A peine le temps de reprendre sa respiration, que l’apparition de onze sculptures monumentales vous coupent le souffle. Ces pièces de ciment et d’argile évoquent la fin d’une civilisation, comme autant d’éléments d’architecture abandonnés, détruits par le poids des siècles ou frappés par l’Apocalypse ! Et le visiteur d’errer sans but dans cette cité perdue. Adrián Villar Rojas exposera à la rentrée à Paris, dans le jardin des Tuileries, une pièce qui s’inscrira dans la continuité du travail présenté à Venise. Nourri de littérature contemporaine, de culture classique et grunge, de science-fiction et de BD, l’artiste argentin s’interroge sur ce qui demeurera après la fin du monde. Souhaitons lui qu’il reste au moins The Murderer of your Heritage ! Avant d’entrer dans le dernier pavillon à explorer, un petit tour au jardin où attend la baleine échouée de Loris Gréaud. Dans son Pavillon Gepetto, l’artiste français explore le mythe du « ventre de la baleine », de la Bible jusqu’à Pinocchio.

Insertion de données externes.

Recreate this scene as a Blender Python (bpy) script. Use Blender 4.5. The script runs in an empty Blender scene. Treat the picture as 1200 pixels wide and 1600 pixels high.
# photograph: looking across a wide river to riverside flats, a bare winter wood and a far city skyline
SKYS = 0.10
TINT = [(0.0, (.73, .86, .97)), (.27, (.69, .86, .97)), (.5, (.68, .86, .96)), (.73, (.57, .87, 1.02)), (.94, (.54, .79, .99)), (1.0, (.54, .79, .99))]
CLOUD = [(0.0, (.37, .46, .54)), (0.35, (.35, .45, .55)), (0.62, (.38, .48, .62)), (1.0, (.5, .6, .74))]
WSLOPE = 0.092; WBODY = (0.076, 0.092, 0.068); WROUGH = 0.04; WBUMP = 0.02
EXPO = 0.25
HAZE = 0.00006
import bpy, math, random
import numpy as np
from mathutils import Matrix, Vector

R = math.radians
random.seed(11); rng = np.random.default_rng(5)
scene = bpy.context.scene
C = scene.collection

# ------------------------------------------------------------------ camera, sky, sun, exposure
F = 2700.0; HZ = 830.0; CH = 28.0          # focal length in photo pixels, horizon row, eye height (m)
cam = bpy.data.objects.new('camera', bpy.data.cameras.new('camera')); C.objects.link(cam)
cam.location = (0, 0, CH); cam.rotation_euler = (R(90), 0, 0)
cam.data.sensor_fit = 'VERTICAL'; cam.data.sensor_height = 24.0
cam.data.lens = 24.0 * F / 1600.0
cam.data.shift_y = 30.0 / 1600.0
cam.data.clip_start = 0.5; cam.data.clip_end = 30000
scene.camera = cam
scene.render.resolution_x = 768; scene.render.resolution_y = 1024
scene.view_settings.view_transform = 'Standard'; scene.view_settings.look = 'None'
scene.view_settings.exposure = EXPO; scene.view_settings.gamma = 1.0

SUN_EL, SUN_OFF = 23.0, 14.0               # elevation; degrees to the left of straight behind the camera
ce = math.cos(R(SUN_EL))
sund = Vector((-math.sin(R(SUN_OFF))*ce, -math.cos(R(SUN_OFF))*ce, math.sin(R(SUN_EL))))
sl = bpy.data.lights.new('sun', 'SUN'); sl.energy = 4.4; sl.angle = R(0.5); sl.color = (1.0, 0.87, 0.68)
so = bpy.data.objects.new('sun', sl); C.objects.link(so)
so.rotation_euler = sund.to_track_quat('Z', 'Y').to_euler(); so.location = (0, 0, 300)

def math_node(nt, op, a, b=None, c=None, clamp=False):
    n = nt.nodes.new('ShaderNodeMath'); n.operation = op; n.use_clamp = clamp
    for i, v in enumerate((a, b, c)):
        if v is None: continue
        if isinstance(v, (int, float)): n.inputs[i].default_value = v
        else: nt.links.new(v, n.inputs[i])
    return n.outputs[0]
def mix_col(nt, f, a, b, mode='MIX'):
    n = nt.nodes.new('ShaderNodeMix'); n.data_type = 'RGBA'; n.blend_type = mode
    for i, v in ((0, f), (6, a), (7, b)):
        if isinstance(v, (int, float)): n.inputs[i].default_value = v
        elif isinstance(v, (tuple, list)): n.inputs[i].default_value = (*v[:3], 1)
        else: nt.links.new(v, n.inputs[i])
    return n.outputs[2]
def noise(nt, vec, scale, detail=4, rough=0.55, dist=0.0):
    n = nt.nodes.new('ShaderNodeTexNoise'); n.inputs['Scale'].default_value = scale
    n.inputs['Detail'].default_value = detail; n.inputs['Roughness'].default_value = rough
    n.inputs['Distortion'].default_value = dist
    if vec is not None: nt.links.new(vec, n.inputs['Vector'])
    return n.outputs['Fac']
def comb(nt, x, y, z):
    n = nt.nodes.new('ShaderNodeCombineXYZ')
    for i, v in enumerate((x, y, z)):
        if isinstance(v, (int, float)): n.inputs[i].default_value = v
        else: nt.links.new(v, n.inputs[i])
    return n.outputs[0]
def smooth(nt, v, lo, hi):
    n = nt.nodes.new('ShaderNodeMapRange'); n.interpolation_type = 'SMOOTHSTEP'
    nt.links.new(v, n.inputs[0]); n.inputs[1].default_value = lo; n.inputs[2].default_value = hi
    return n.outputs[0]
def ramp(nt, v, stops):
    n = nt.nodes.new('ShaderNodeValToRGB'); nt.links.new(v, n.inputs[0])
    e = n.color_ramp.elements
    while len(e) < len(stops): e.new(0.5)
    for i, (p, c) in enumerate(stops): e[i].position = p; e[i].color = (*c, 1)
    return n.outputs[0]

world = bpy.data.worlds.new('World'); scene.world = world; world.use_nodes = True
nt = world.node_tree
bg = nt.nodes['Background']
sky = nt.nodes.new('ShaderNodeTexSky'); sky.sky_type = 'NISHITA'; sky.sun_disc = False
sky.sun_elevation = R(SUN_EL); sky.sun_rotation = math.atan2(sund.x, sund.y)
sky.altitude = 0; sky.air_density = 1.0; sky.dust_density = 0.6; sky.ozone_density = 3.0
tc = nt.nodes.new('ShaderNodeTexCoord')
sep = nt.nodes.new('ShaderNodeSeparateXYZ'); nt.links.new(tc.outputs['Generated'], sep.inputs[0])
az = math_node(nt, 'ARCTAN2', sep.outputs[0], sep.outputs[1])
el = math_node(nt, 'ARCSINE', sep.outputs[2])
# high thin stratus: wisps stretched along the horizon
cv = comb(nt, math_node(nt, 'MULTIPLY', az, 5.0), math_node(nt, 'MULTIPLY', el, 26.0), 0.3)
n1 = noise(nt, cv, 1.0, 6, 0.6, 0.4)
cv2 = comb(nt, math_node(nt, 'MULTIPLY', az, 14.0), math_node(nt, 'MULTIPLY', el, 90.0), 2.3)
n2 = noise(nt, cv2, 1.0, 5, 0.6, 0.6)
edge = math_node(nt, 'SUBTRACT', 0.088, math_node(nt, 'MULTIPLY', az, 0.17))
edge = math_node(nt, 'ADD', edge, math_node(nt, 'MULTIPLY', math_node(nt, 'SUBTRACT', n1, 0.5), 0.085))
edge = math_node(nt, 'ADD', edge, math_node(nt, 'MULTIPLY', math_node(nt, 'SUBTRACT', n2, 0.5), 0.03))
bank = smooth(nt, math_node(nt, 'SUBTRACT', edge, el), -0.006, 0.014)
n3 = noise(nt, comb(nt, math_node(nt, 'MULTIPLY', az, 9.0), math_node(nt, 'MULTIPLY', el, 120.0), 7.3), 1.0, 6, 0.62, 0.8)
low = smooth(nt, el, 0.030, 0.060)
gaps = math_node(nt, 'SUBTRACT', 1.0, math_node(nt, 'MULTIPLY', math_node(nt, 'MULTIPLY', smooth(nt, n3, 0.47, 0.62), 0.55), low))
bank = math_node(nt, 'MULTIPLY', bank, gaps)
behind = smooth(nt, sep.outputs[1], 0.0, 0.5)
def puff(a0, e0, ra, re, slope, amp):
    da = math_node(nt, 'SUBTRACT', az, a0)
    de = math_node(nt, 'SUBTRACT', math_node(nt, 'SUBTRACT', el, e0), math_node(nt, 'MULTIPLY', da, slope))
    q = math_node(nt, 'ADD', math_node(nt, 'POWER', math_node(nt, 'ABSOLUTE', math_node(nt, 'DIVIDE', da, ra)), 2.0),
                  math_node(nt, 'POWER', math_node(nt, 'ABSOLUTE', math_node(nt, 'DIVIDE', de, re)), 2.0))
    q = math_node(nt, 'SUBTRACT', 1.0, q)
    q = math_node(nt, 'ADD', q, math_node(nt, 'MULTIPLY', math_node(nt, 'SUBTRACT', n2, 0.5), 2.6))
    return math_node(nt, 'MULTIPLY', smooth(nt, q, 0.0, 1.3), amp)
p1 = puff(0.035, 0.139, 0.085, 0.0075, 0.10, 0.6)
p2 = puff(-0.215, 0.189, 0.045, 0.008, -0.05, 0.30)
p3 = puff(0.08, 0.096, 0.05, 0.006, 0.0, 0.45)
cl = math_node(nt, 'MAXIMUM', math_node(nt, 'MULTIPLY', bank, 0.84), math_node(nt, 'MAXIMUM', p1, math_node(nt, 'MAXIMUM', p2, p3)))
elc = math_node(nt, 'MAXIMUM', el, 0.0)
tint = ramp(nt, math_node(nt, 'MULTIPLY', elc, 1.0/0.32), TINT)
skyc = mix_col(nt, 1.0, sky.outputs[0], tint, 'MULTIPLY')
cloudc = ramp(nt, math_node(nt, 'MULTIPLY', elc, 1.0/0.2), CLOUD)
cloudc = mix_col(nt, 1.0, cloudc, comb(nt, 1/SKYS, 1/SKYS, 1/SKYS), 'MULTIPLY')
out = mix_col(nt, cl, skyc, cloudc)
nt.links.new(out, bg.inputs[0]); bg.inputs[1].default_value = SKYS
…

La sculpture longue de 17 mètres a été placée à l’entrée du canal de l’Arsenal. Une porte installée sur son ventre permet d’accéder à l’intérieur. Elle est fermée. Le pavillon italien est, quant à lui, plein comme un œuf. A l’occasion du 150e anniversaire de l’unification du pays, 200 artistes ont été conviés à y exposer. Des caisses en bois portent le nom des œuvres et de leurs créateurs. Un joyeux bazar qui incite à la déambulation. Appareil photo au repos, carnet et stylo rangés. Il est l’heure de regarder pour le plaisir.